Así que no se trata de hablar de acueductos (solo). Todavía peor sería caer en las dinámicas tipo Astérix, esas búsquedas de lo «galo» originario para oponerlo a lo «romano», visto como una suma de lo que se percibe como negativo, desde la Iglesia romana a esa idea de los romanos como brutotes y rurales (24). Él afirma:
En cuanto francés, me enorgullezco así de ser heredero de una nación de traidores: los galos, que han sido lo bastante inteligentes como para dejarse arrancar su autenticidad -con la encantadora costumbre, entre otras cosas, de los sacrificios humanos- en beneficio de la civilización romana (98).
Y entonces, qué es entonces lo romano, según Brague:
Ser romano es tener la experiencia de lo viejo como nuevo y como aquello que se renueva por su transplantación a un suelo nuevo, transplantación que hace de lo que era viejo el principio de nuevos desarrollos (29).
La «actitud romana» es la de aquello que se sabe llamado a renovar lo antiguo. Frente a lo griego, es clave en la idea de lo romano un sentimiento de inferioridad: tener por encima el helenismo y por debajo una barbarie que someter (32). Pero mejor dicho todavía más adelante:
La tesis del presente ensayo se halla exactamente en oposición a toda orgullosa reivindicación de haberlo inventado todo, frente a gentes que «no han inventado nada». Decir que somos romanos es todo lo contrario de una identificación con un prestigioso antepasado. Es una expropiación, no una reivindicación. Es reconocer que en el fondo no hemos inventado nada, pero que hemos sabido transmitir, sin interrumpirlo, sino resituándonos en él, un caudal que viene de más arriba (71).
Esa es la grandeza de los romanos, esa conciencia de inferioridad que lleva a sobreponerse, para llegar a la altura de esos ideales:
El sueño de la filología era hacernos volver a ser griegos. Tal sueño se ha realizado. Pero de manera irónica. Hemos querido saltar por encima de los romanos para llegar a ser nosotros mismos los modelos de la cultura. Al hacerlo hemos suprimido la distancia entre lo griego y el bárbaro que constituía la romanidad misma, distancia que permitía la enculturación. Nos hemos vuelto así bárbaros, y no ya bárbaros helenizados, sino griegos barbarizados, solo conscientes a medias de su propia barbarie (128).

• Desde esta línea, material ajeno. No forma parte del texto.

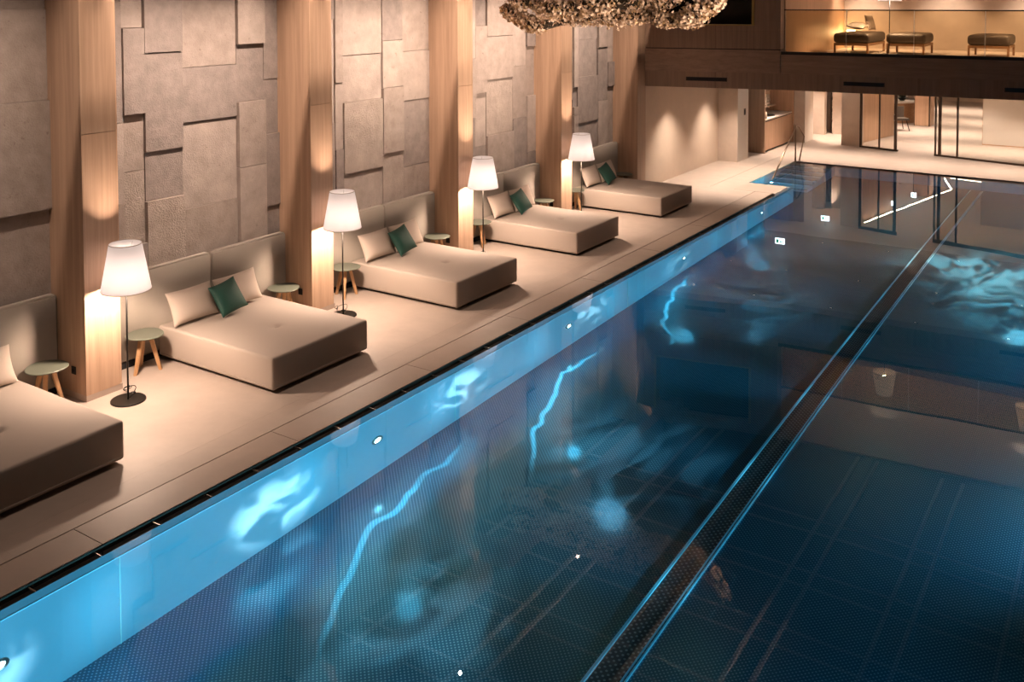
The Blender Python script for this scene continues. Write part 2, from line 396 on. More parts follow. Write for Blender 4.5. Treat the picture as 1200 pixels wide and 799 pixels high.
# ------------------------------------------------------------------ left wall: stone cladding
PY = [6.18+3.49*k for k in range(-2, 5)]          # pillar near faces
PW = .46
bays = {
 3: [(6.64, 7.13, [4.5, 3.0, 2.0]), (7.13, 7.435, [4.16, 3.09, 2.38, 1.46]), (7.435, 8.005, [3.84, 2.59, 1.97]), (8.005, 8.91, [3.62, 2.9, 1.76]), (8.91, 9.4, [3.89, 3.09, 2.18]), (9.4, 9.68, [3.37, 2.59, 1.55])],
 4: [(10.13, 10.83, [4.2, 2.6]), (10.83, 11.005, [3.21, 2.17]), (11.005, 11.92, [3.63, 2.89, 1.76]), (11.92, 12.44, [3.83, 3.05, 1.96]), (12.44, 13.17, [3.63, 2.79, 1.66])],
 5: [(13.62, 14.53, [3.4, 2.3]), (14.53, 14.92, [4.01, 2.74, 1.73]), (14.92, 15.84, [3.8, 2.97, 1.9]), (15.84, 16.34, [3.17, 2.13]), (16.34, 16.66, [3.55, 2.55, 1.4])],
 6: [(17.11, 18.22, [3.4, 2.3]), (18.22, 18.41, [2.57, 2.14, 1.95]), (18.41, 19.36, [3.61, 2.78, 1.75]), (19.36, 19.82, [3.4, 2.16]), (19.82, 20.16, [3.04, 2.48])],
 2: [(3.15, 4.0, [4.2, 2.6]), (4.0, 4.7, [3.9, 2.4]), (4.7, 6.19, [4.41, 3.37, 2.12])],
 1: [(-.35, .6, [4.1, 2.4]), (.6, 1.5, [3.4, 2.1]), (1.5, 2.7, [4.3, 2.9, 1.8])],
 0: [(-3.2, -2.0, [4.1, 2.4]), (-2.0, -.8, [3.4, 2.1])]}
rough_set = {(3, 1, 3), (3, 2, 3), (4, 3, 3), (4, 2, 2), (5, 2, 2)}
rel = [.025, .06, .035, .075, .015, .05]
bm = NB(); n = 0
bx(bm, -10.7, -10.47, -3.2, 20.6, 0, ZH)
for bk, cols in bays.items():
    for ci, (a, b_, zs) in enumerate(cols):
        zz = [ZH] + zs + [0.0]
        for zi in range(len(zz)-1):
            n += 1
            d = rel[(bk*5 + ci*3 + zi*2 + (ci*zi) % 3) % 6]
            mi = 3 if (bk, ci, zi) in rough_set else (bk*7+ci*2+zi*4+ci*zi) % 3
            vs = bx(bm, -10.47, -10.47+d, a+.004, b_-.004, zz[zi+1]+.004, zz[zi]-.004, mi)
struct(obj('wall_left', bm, STN))
# pillars
pn = ['before the first pillar in view', 'half way out of view beyond the left edge', 'nearest the viewer, behind the nearest floor lamp', 'second from the viewer, behind the second floor lamp',
      'third from the viewer, behind the third floor lamp', 'fourth from the viewer, behind the farthest floor lamp', 'last one, against the beam of the gallery']
def pillar(y):
    r = empty('wall_pillar', (-10.47, y, 0))
    bm = NB(); bx(bm, 0, .645, 0, PW-.03, .07, ZH); bmesh.ops.bevel(bm, geom=[e for e in bm.edges if abs(e.verts[0].co.z-e.verts[1].co.z) > 1], offset=.004, segments=1, affect='EDGES')
    obj('cladding', bm, M['oak'], r)
    bm = NB(); bx(bm, .645, .67, .0, PW-.03, .07, 3.01); bx(bm, .645, .67, .0, PW-.03, 3.016, ZH); obj('front_panel', bm, M['oak'], r)
    bm = NB(); bx(bm, 0, .645, PW-.03, PW, .07, ZH); obj('side_batten', bm, M['oak_red'], r)
    bm = NB(); bx(bm, 0, .668, .002, PW-.002, 0, .07); obj('plinth', bm, M['coping'], r)
    return r
pp = None
for k in (2, 3, 4, 5, 6):
    if pp is None: pp = pillar(PY[k]); o = pp
    else: o = copy_tree(pp); o.location = (-10.47, PY[k], 0)
    tag(o, 'tall oak-clad wall pillar, ' + pn[k], 'pillar', 'oak pillars along the stone wall')
# outlets on the pillar sides
ol = None
for k in (2, 3, 4, 5):
    if ol is None:
        ol = empty('wall_socket', (-10.03, PY[k], .32))
        bm = NB(); bx(bm, -.04, .04, -.012, 0, -.045, .045); bmesh.ops.bevel(bm, geom=bm.edges[:], offset=.004, segments=1, affect='EDGES'); obj('plate', bm, M['black'], ol)
        bm = NB(); lathe(bm, [(.0005, 0), (.02, 0), (.022, .004), (.0005, .004)], 20); obj('socket_ring', bm, M['dark'], ol, rot=(PI/2, 0, 0), loc=(0, -.012, 0))
        o = ol
    else: o = copy_tree(ol); o.location = (-10.03, PY[k], .32)
    tag(o, 'small black wall socket low on the side of the pillar, ' + pn[k].split(',')[0], 'wall socket', 'sockets on the pillars')

# ------------------------------------------------------------------ headboards
ordw = ['nearest', 'second nearest', 'third nearest', 'fourth nearest', 'farthest']
def panel_bm(y0, y1, z0, z1, t=.13):
    bm = NB(); bx(bm, 0, t, y0, y1, z0, z1)
    bmesh.ops.bevel(bm, geom=bm.edges[:], offset=.022, segments=3, affect='EDGES'); return bm
hb = None
for k in range(5):
    y = PY[k+1]+PW+.015 if False else 6.66+3.49*(k-1)
    if hb is None:
        hb = empty('headboard', (-10.42, y, 0))
        obj('upholstered_panel', panel_bm(0, 1.655, .08, 1.15), M['fabric_head'], hb, True)
        obj('upholstered_panel', panel_bm(1.66, 2.99, .08, 1.15), M['fabric_head'], hb, True)
        bm = NB(); bx(bm, .01, .11, .02, 2.97, 0, .08); obj('base_rail', bm, M['dark'], hb)
        o = hb
    else: o = copy_tree(hb); o.location = (-10.42, y, 0)
    if k == 4:
        for ch in o.children:
            pass
    tag(o, 'long padded beige headboard on the stone wall behind the %s daybed' % ordw[k], 'headboard', 'padded headboards')

# ------------------------------------------------------------------ daybeds
def slab(x0, x1, y0, y1, z0, z1, r, dimples=(), nx=64, ny=50, sag=.008):
    """soft-edged upholstered block; top gently crowned with button dimples"""
    bm = NB()
    def prof(t, n):   # parameter positions clustered at the edges
        return t
    def blk(u, v, w):
        x = x0+(x1-x0)*u; y = y0+(y1-y0)*v; z = z0+(z1-z0)*w
        # rounding
        cx = min(max(x, x0+r), x1-r); cy = min(max(y, y0+r), y1-r); cz = min(max(z, z0+r), z1-r)
        d = Vector((x-cx, y-cy, z-cz))
        if d.length > 1e-9: 
            d = d.normalized()*r; p = Vector((cx, cy, cz))+d
        else: p = Vector((x, y, z))
        if w > .99:
            p.z += sag*math.sin(PI*u)*math.sin(PI*v)
            for (dx, dy) in dimples:
                q = ((p.x-dx)**2+(p.y-dy)**2)
                p.z -= .045*math.exp(-q/(.05**2)) + .012*math.exp(-q/(.16**2))
        return p
    def params(L, n):
        e = r/L
        a = [0, e*.12, e*.35, e*.65, e]
        mid = [e+(1-2*e)*i/n for i in range(1, n)]
        return a+mid+[1-q for q in reversed(a)]
    us = params(x1-x0, nx); vs_ = params(y1-y0, ny); ws = params(z1-z0, 3)
    cache = {}
    def V(u, v, w):
        k = (round(u, 5), round(v, 5), round(w, 5))
        if k not in cache: cache[k] = bm.verts.new(blk(u, v, w))
        return cache[k]
    def face(A, B, f):
        for i in range(len(A)-1):
            for j in range(len(B)-1):
                try: bm.faces.new([f(A[i], B[j]), f(A[i+1], B[j]), f(A[i+1], B[j+1]), f(A[i], B[j+1])])
                except ValueError: pass
    face(us, vs_, lambda a, c: V(a, c, 1)); face(us, vs_, lambda a, c: V(a, c, 0))
    face(us, ws, lambda a, c: V(a, 0, c)); face(us, ws, lambda a, c: V(a, 1, c))
    face(vs_, ws, lambda a, c: V(0, a, c)); face(vs_, ws, lambda a, c: V(1, a, c))
    return bm
bed = None
bedpos = [3.96+3.505*k for k in range(5)]
for k, y in enumerate(bedpos):
    if bed is None:
        bed = empty('daybed', (-10.27, y, 0))
        obj('mattress_block', slab(0, 2.07, 0, 1.6, .04, .42, .03, [(1.25, .8)]), M['fabric'], bed, True)
        bm = NB(); bx(bm, .05, 1.97, .08, 1.52, 0, .04); obj('plinth', bm, M['dark'], bed)
        bm = NB()
        tube(bm, [(.03, 0.0005, .075), (2.04, .0005, .075)], .006, 6); tube(bm, [(2.0695, .03, .075), (2.0695, 1.57, .075)], .006, 6)
        obj('piping', bm, M['fabric'], bed)
        bm = NB(); lathe(bm, [(.0005, .003), (.008, .003), (.011, 0)], 16); obj('button', bm, M['fabric_head'], bed, True, loc=(1.25, .8, .392))
        o = bed
    else: o = copy_tree(bed); o.location = (-10.27, y, 0)
    tag(o, ['low square beige daybed cut by the left edge of the picture, nearest of the row', 'low square beige daybed second from the viewer, right of the nearest floor lamp',
            'low square beige daybed in the middle of the row, right of the second floor lamp', 'low square beige daybed fourth from the viewer, right of the third floor lamp',
            'low square beige daybed at the far end of the row beside the last pillar'][k], 'daybed', 'beige daybeds in a row beside the pool')

def cushion_bm(w, h, t, n=18, pinch=.07):
    bm = NB()
    def P(u, v, s):
        a = abs(u); c = abs(v)
        bul = max(0, (1-a**3.2))*max(0, (1-c**3.2))
        th = t/2*(bul**.55)
        # edges bow inwards between the corners
        x = w/2*u*(1-pinch*(1-c*c)); y = h/2*v*(1-pinch*(1-a*a))
        return Vector((x, y, s*th))
    cache = {}
    def V(i, j, s):
        u = -1+2*i/n; v = -1+2*j/n
        edge = i in (0, n) or j in (0, n)
        k = (i, j, 0 if edge else s)
        if k not in cache: cache[k] = bm.verts.new(P(math.sin(u*PI/2), math.sin(v*PI/2), s))
        return cache[k]
    for s in (1, -1):
        for i in range(n):
            for j in range(n):
                try: bm.faces.new([V(i, j, s), V(i+1, j, s), V(i+1, j+1, s), V(i, j+1, s)])
                except ValueError: pass
    return bm
def cushion(name, w, h, t, m, loc, rot):
    o = obj(name, cushion_bm(w, h, t), m, None, True)
    bm = NB(); pts = []
    n = 12
    for (a, b2) in (((-1, -1), (1, -1)), ((1, -1), (1, 1)), ((1, 1), (-1, 1)), ((-1, 1), (-1, -1))):
        for i in range(n):
            f = i/n; u = a[0]+(b2[0]-a[0])*f; v = a[1]+(b2[1]-a[1])*f
            pts.append((w/2*u*(1-.07*(1-v*v)), h/2*v*(1-.07*(1-u*u)), 0))
    pts.append(pts[0]); tube(bm, pts, .004, 6)
    obj('seam', bm, m, o)
    # local x = along the wall (+Y), local y = up
    B = Matrix(((0, 0, 1), (1, 0, 0), (0, 1, 0)))          # columns: x->+Y, y->+Z, z->+X
    Mx = B.to_4x4() @ Euler(rot, 'XYZ').to_matrix().to_4x4()
    o.matrix_world = Matrix.Translation(loc) @ Mx
    return o
bedn = ['nearest', 'second nearest', 'middle', 'fourth', 'farthest']
for k, y in enumerate(bedpos):
    if k == 0:
        o = cushion('cushion', .68, .40, .16, M['pillow'], (-10.05, y+1.2, .62), (-.42, 0, 0))
        tag(o, 'beige cushion on the nearest daybed, a corner showing at the left edge', 'cushion', 'beige cushions on the daybeds')
        continue
    o = cushion('cushion', .68, .42, .17, M['pillow'], (-10.035, y+.34, .65), (-.42, 0, 0))
    tag(o, 'plain beige cushion on the %s daybed, left of its green one' % bedn[k], 'cushion', 'beige cushions on the daybeds')
    o = cushion('cushion', .70, .42, .17, M['pillow'], (-10.035, y+1.07, .65), (-.40, 0, .02))
    tag(o, 'plain beige cushion on the %s daybed, right of its green one' % bedn[k], 'cushion', 'beige cushions on the daybeds')
    o = cushion('cushion', .43, .42, .15, M['green'], (-9.855, y+.76, .655), (-.55, .05, .09+.03*k))
    tag(o, 'small dark green velvet cushion leaning in the centre of the %s daybed' % bedn[k], 'cushion', 'green cushions on the daybeds')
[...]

¿Veis por qué estoy tan entusiasmado con este libro? Y todo ello aderezado de sugerencias fascinantes, como la idea del colonialismo en paralelo con la idea de Europa respecto al ideal:
Cabría atreverse a decir que el ardor conquistador de Europa ha tenido mucho tiempo, entre sus más secretos resortes, el deseo de compensar, por la dominación de pueblos considerados inferiores, el sentimiento de inferioridad respecto a la Antigüedad clásica que el humanismo venía siempre a reavivar. Cabe sospechar algo semejante a un equilibrio entre la preponderancia de los estudios clásicos y la colonización: colegiales atiborrados de latín y de griego suministraban excelentes dirigentes al Imperio. Y a la inversa, el fin del papel dominante reservado a los estudios clásicos, en la posguerra, es contemporáneo de la descolonización (33).
Y citas de Tintín (94 n.4), o una de Tolkien (117 n.20): la partida de los elfos de la Tierra Media como expresión de la desacralización del mundo pagano con la llegada del cristianismo, en el que, con la Encarnación, se condensa lo divino: ὁ λόγος παχύνεται (Gregorio Nazianceno,
Sobre la epifanía PG 36, 313b) o hablamos de un
Verbum abbreviatum con san Bernardo.